Given information:
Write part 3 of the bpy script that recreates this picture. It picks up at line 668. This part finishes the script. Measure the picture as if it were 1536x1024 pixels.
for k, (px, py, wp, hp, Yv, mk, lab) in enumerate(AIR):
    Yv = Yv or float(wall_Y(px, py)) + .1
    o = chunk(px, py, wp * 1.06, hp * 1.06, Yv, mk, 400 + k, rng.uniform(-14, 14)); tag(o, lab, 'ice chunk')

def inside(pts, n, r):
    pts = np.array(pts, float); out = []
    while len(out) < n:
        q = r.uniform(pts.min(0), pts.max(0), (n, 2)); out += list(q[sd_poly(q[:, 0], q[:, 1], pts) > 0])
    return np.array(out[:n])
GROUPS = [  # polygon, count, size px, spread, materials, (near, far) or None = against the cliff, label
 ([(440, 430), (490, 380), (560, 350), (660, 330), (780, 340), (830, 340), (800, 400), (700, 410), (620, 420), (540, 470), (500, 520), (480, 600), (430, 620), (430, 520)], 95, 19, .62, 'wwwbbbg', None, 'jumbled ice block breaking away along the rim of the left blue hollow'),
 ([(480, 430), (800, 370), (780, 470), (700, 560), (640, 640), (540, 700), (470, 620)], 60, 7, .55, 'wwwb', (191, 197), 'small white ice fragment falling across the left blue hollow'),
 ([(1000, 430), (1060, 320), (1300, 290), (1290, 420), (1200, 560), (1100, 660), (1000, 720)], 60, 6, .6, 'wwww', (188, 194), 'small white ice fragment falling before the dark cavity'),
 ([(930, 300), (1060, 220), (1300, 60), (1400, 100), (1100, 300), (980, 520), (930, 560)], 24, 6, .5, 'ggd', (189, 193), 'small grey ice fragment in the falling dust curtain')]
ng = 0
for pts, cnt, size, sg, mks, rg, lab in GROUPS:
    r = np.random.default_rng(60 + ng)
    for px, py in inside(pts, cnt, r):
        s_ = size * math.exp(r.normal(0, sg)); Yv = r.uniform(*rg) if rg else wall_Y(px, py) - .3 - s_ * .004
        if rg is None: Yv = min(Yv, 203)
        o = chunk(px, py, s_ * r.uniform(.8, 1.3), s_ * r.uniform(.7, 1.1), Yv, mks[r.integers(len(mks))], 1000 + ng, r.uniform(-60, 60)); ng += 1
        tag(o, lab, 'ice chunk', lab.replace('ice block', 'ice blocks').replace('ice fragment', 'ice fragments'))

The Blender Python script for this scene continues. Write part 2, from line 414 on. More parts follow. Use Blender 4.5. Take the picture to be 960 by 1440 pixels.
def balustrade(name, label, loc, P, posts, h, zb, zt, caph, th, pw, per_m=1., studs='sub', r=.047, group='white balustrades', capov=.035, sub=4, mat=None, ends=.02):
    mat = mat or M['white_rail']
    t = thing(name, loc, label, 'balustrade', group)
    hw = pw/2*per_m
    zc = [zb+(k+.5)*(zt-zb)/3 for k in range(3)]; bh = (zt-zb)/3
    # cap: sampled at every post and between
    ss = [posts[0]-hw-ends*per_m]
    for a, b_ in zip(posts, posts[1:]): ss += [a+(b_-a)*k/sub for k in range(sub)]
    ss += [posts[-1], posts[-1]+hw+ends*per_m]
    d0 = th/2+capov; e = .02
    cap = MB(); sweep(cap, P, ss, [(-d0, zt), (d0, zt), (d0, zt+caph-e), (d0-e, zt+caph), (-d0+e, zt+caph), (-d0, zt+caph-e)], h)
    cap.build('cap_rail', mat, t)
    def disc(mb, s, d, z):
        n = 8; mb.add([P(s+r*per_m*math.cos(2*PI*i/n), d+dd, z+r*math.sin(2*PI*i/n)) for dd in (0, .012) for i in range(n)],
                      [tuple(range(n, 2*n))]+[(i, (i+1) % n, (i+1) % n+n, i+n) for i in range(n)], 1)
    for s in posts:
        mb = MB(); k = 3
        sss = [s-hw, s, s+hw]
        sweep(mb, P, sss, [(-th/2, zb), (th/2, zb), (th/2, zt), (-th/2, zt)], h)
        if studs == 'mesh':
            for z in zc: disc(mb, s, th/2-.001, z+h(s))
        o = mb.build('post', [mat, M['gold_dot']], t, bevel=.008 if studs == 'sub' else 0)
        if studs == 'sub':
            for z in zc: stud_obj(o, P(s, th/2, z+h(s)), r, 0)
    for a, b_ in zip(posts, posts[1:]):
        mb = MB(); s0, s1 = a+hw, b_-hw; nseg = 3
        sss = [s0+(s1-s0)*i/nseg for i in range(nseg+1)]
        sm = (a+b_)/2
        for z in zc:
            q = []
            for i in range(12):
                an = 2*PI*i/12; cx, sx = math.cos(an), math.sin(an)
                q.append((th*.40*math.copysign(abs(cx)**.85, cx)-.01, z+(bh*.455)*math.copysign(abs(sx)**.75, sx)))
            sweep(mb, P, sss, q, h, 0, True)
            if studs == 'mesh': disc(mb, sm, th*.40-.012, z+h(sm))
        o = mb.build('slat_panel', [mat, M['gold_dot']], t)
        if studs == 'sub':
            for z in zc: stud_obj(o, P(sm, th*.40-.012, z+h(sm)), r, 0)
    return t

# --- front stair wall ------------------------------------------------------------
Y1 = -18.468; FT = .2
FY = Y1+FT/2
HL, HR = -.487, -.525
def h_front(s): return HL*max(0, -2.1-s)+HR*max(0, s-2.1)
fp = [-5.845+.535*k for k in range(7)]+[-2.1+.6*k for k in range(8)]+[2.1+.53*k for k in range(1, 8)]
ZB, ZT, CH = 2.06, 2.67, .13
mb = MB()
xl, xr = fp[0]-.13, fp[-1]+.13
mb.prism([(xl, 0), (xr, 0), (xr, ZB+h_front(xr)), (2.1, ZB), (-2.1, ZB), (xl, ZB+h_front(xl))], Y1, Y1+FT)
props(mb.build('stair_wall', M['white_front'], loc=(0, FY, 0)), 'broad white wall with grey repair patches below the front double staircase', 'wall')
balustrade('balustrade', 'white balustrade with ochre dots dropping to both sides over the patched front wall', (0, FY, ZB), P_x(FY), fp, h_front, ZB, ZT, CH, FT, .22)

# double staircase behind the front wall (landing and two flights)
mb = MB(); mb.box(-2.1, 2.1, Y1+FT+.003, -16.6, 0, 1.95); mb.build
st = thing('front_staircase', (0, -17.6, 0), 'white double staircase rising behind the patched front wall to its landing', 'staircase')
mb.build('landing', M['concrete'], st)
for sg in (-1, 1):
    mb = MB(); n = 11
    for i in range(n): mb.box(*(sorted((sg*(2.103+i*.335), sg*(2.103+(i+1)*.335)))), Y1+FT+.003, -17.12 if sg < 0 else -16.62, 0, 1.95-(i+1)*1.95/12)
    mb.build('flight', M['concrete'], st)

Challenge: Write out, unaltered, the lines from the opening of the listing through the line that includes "o = chunk(px, py, wp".

Task response:
Write part 3 of the bpy script that recreates this picture. It picks up at line 668. This part finishes the script. Measure the picture as if it were 1536x1024 pixels.
for k, (px, py, wp, hp, Yv, mk, lab) in enumerate(AIR):
    Yv = Yv or float(wall_Y(px, py)) + .1
    o = chunk(px, py, wp * 1.06, hp * 1.06, Yv, mk, 400 + k, rng.uniform(-14, 14)); tag(o, lab, 'ice chunk')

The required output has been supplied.